Se os assassinatos tem no tráfico sua locomotiva, os traficantes não estão sozinhos como maquinistas. A grana movimentada não atrai, quase que inevitavelmente, apenas jovens, sem acesso à educação e à saúde, sem perspectivas de emprego, moradores de favelas e bairros pobres. A inseparável presença da polícia militar e civil, antes donos dos grupos de extermínio, que na chacina da Baixada vitimaram dezenas de pessoas para protestar contra as investigações que sofriam, agora anuncia-se mais forte. O filão de enriquecimento via arrego, extorsão, sequestro de chefes e de drogas, tortura e pedágios vão se multiplicando. O jovem é morto não só porque não pagou a droga, não prestou conta da venda ou foi surpreendido pela facção rival. Sua execução é o componente básico das negociações de preço entre polícia e traficantes, na composição do capital variável do crime. Quanto mais negra a pele, mais bárbaro o motivo, mais esquartejado o corpo mais alta ficam as apostas na bolsa de valores do comércio de drogas e seus correlatos: tráfico de armas, roubos de carro, de comércio e de casas e demais estratégias para se obter grana rápida e se pagar dívidas.

Histórias se multiplicam. Em uma cidade da Baixada, mais de 100 traficantes vão até a frente da delegacia, portando seus fuzis. Ali mesmo, uma assembléia com o delegado é realizada. A pauta é única: redução do preço do arrego que os traficantes pagam a ele. Em outro bairro, de outra cidade, mais de 20 pessoas são assassinadas em conflitos entre facções. A população indica à polícia o local do cemitério clandestino ali existente. Policiais cavam ao lado do local indicado, achando apenas 2 corpos. Operações do Bope multiplicam-se. Os números de mortos informados por moradores são incontáveis, para policia e mídia, ínfimos registros. Investigações policiais de homicídios reduzem-se a menos de 7,8 por cento dos casos. Mortos pela polícia seguem em processos na justiça como estando internados em hospitais, sem nenhuma atualização de dados.

Assim como ouro escorria pelos rios da Baixada, no período colonial e os trabalhadores pobres nos trilhos da central para multiplicar o ganho dos capitais na cidade maravilhosa, o tráfico de droga deságua seu sangue nas vielas que abastecem o delírio, o suborno e a viagem de poder dos que, em menos de um ano, nascem chefes e morrem indigentes. Na sucessão do progresso se pavimenta com os corpos as vias expressas do lucro metropolitano e as urnas eletrônicas que governam em nome dos verdadeiros donos.

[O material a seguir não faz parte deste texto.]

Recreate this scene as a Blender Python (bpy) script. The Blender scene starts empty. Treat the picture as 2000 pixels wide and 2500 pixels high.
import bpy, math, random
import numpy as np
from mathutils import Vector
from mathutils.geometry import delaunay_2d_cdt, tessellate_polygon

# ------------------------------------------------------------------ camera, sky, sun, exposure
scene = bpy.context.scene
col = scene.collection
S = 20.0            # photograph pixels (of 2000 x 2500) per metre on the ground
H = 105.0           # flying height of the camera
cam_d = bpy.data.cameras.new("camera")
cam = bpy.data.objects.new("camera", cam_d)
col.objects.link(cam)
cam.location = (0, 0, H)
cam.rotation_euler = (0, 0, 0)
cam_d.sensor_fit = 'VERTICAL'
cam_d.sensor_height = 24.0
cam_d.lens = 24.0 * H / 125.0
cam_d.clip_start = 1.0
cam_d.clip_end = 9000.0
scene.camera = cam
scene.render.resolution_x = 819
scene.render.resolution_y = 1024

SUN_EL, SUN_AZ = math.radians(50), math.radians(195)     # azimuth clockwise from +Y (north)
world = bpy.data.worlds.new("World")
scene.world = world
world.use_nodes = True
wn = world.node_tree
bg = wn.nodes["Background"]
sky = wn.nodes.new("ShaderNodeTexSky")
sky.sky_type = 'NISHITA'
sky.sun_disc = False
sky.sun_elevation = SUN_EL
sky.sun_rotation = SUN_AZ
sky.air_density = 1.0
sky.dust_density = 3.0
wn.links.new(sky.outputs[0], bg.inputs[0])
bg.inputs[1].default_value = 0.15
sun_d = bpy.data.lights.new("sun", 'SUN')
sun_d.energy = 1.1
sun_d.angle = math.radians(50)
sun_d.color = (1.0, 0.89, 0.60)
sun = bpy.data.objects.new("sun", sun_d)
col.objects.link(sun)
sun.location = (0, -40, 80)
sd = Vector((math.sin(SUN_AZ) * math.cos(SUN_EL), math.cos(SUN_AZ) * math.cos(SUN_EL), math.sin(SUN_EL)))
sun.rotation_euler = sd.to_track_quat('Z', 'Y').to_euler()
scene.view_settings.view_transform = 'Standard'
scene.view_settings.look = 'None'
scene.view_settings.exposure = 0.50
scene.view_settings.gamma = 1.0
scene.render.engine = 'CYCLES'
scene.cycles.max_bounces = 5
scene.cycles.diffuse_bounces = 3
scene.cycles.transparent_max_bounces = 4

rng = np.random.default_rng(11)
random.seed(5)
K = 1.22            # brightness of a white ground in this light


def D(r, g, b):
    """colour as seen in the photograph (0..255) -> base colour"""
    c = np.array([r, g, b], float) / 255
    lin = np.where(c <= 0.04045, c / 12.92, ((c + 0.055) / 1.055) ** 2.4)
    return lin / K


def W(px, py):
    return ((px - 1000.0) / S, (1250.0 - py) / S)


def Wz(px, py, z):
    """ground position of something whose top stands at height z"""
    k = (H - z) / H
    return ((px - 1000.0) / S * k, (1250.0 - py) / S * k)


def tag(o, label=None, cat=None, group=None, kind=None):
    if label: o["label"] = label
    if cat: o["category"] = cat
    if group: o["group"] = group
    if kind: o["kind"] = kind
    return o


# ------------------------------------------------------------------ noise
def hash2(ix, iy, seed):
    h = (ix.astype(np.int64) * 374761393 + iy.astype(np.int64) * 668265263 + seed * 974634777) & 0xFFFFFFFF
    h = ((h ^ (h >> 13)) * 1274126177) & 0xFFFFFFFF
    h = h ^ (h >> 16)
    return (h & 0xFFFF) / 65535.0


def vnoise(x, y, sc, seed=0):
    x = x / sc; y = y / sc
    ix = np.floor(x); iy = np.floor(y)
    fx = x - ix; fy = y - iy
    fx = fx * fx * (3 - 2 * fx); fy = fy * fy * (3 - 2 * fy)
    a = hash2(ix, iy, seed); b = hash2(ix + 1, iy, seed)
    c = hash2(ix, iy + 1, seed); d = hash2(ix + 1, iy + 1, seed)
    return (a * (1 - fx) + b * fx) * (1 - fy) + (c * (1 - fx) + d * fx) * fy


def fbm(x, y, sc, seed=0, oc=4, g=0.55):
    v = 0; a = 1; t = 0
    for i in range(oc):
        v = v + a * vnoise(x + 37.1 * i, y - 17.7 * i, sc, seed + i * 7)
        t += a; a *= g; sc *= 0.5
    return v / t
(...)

Um desenvolvimento que mostra seus frutos diários em redes sociais e telejornais, que nos enche de pânico, que nos faz defender os antigos matadores, que viram florescer a paz dos cemitérios que os elegeram e agora são saudosamente relembrados. Afundados no mais insalubre pântano, sobre o qual pistas de arcos suportam o tráfego da modernidade expressa, contamos as mortes em caminhões abarrotados, invejados pelos campos de extermínio nazistas. Enquanto UPPs enfrentam sucessos questionados e o secretário de segurança garante a tranquilidade do mega capital 2016, a Baixada segue como a mais nova vedete do crescimento econômico nacional, onde se investe no futuro de uma juventude sem futuro.